Il n’est pas question de nier la complexité du phénomène prostitutionnel, mais dire que la politique des Etats en matière de prostitution n’aurait d’impact que sur les personnes qui se prostituent par choix, et aucun sur la traite est parfaitement déconnecté de la réalité. Tous les pays qui ont réglementé la prostitution ont du même coup légalisé le proxénétisme. Or établir la frontière entre traite et proxénétisme est souvent des plus difficiles. Tous ces pays ont dès lors banalisé la prostitution, devenue liberté sexuelle des deux partenaires et non plus violence faite aux prostituées, générant ainsi une augmentation de la demande de prostitution. Et cette hausse de la demande appelle une hausse de l’offre, qui, étant donné que les femmes des pays du Nord ne se bousculent pas dans cette voie professionnelle, stimule les réseaux internationaux de traite en pleine expansion.
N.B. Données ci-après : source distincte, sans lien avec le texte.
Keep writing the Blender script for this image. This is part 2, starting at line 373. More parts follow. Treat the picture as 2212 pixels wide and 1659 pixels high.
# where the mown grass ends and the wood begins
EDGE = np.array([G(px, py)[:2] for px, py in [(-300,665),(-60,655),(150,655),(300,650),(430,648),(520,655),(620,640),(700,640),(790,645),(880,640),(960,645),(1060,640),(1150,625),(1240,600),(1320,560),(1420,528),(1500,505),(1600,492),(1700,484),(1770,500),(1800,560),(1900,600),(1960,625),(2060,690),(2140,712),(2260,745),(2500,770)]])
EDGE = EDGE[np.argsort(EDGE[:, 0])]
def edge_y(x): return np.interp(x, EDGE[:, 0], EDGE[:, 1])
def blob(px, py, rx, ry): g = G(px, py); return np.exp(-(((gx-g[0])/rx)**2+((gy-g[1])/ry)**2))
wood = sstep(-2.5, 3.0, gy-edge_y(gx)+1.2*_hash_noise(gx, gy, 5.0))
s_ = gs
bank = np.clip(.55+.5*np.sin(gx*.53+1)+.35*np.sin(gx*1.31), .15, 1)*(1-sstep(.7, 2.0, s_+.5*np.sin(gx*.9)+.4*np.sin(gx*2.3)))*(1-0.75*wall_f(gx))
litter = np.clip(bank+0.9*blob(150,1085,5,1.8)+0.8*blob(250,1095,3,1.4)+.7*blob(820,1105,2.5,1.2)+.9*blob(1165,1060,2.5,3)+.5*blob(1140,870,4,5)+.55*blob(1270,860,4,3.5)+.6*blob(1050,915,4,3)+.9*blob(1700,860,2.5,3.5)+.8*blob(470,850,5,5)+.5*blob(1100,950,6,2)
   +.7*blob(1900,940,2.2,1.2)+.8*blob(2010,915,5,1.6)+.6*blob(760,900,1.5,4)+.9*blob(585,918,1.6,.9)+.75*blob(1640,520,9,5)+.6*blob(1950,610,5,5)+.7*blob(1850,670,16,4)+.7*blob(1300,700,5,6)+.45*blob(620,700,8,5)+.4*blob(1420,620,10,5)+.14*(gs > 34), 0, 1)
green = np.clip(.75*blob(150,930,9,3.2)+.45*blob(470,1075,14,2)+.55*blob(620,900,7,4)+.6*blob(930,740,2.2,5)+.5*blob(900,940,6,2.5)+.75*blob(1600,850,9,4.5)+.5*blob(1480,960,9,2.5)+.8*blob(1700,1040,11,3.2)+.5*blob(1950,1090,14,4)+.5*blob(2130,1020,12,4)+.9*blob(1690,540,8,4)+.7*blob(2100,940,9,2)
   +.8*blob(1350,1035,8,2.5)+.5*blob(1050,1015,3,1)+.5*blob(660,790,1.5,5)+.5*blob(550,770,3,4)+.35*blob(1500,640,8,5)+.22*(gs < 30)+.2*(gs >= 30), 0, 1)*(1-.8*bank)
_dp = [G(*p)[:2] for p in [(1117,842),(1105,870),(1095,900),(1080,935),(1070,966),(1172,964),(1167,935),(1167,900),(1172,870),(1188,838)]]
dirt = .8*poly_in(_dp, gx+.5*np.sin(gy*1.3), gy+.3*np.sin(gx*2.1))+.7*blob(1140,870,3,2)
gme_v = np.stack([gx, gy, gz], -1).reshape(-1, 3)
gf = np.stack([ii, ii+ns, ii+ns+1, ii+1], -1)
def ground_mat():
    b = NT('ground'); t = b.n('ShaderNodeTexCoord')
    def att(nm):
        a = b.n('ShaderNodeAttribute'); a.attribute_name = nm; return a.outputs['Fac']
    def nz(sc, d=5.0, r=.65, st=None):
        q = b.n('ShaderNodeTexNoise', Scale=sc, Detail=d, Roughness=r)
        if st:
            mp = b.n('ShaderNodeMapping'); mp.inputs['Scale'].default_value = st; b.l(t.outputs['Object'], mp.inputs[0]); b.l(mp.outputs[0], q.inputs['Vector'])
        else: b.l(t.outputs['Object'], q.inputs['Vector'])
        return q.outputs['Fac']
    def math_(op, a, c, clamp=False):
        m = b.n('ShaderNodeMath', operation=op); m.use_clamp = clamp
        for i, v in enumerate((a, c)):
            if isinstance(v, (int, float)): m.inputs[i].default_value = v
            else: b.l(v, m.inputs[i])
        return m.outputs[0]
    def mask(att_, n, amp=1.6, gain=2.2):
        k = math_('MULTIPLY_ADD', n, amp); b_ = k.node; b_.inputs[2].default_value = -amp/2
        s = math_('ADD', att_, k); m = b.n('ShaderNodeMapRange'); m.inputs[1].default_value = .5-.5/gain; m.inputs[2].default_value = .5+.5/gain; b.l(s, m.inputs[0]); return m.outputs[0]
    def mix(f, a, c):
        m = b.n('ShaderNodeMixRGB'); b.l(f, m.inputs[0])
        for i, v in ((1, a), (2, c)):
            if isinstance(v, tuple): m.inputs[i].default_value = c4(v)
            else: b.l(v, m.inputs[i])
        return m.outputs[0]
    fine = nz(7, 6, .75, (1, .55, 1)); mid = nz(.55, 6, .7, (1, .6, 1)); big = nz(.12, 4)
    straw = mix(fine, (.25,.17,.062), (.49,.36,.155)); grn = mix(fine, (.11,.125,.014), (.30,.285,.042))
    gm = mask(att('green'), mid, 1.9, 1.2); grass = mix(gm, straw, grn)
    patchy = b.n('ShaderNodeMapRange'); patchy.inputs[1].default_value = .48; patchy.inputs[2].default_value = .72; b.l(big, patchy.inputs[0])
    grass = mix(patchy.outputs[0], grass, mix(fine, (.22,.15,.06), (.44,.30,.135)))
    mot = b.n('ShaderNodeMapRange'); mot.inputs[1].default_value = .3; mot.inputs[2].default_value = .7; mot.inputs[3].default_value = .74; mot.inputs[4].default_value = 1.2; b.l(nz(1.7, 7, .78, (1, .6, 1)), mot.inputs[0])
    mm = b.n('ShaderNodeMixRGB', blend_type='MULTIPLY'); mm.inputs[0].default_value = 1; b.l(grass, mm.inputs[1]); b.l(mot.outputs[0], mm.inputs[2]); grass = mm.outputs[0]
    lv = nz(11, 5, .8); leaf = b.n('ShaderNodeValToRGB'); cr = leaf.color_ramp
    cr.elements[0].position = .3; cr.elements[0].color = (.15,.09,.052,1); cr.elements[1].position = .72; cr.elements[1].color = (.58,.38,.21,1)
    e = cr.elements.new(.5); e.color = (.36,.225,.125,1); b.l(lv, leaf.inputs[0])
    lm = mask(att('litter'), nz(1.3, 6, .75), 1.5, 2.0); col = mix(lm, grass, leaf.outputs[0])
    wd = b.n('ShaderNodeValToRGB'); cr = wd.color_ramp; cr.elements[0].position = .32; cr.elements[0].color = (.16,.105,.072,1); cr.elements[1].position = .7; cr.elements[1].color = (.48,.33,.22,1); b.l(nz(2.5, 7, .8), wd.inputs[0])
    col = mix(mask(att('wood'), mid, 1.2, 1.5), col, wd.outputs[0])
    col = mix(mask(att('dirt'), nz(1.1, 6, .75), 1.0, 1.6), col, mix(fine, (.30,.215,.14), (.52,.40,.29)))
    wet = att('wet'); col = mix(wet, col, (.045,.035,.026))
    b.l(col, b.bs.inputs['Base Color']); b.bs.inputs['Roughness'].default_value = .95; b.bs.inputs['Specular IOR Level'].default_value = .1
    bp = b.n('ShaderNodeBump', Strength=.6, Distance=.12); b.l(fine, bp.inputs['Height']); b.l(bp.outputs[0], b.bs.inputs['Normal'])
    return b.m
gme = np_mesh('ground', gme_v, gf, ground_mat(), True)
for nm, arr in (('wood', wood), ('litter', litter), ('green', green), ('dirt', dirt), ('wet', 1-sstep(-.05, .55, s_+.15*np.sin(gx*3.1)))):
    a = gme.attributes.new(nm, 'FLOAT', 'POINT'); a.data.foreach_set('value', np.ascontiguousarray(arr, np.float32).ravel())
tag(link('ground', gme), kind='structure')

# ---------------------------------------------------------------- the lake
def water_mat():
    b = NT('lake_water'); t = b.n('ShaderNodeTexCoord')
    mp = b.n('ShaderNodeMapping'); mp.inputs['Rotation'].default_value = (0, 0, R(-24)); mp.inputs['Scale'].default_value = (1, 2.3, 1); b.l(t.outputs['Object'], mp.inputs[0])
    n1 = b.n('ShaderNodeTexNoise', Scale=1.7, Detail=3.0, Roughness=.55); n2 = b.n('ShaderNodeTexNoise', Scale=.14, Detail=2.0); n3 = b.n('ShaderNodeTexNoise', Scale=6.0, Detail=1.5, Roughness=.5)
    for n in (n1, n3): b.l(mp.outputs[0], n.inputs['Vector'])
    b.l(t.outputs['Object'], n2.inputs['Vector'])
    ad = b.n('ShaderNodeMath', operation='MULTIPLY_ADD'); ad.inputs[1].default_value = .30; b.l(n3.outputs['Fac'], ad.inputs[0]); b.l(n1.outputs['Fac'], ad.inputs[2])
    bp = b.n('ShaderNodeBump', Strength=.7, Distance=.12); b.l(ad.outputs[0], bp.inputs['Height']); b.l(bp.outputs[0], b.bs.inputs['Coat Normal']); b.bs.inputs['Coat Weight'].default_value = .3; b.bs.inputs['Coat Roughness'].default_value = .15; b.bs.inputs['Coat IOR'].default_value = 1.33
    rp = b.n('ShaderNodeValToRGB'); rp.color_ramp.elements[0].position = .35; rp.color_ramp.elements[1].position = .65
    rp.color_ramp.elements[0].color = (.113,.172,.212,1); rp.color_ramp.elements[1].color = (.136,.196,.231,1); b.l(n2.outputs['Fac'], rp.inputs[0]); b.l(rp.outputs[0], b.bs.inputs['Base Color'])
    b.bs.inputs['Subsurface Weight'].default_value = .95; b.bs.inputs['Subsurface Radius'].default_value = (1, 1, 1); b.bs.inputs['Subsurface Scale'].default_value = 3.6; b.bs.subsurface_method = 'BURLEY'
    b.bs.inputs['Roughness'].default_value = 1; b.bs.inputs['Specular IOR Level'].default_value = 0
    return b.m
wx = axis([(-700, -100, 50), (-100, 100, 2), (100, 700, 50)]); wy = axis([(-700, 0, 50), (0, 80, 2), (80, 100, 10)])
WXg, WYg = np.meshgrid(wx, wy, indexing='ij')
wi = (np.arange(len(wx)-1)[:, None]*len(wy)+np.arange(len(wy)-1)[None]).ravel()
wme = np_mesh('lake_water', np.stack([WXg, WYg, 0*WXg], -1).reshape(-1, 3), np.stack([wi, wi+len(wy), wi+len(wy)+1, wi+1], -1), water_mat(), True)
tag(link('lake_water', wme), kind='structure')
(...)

Lutter contre la réglementation de la prostitution ce n’est pas infantiliser ou dénigrer les personnes prostituées qui revendiquent la reconnaissance de droits, mais c’est voir que la satisfaction des revendications d’une partie dégrade immanquablement la situation de l’ensemble, parce qu’elle accroît la prostitution forcée, et installe la marchandisation du sexe des femmes comme une norme sociale institutionnalisée. Cela ne concerne dès lors pas seulement les prostituées mais l’ensemble des femmes, et les rapports entre les sexes de façon générale.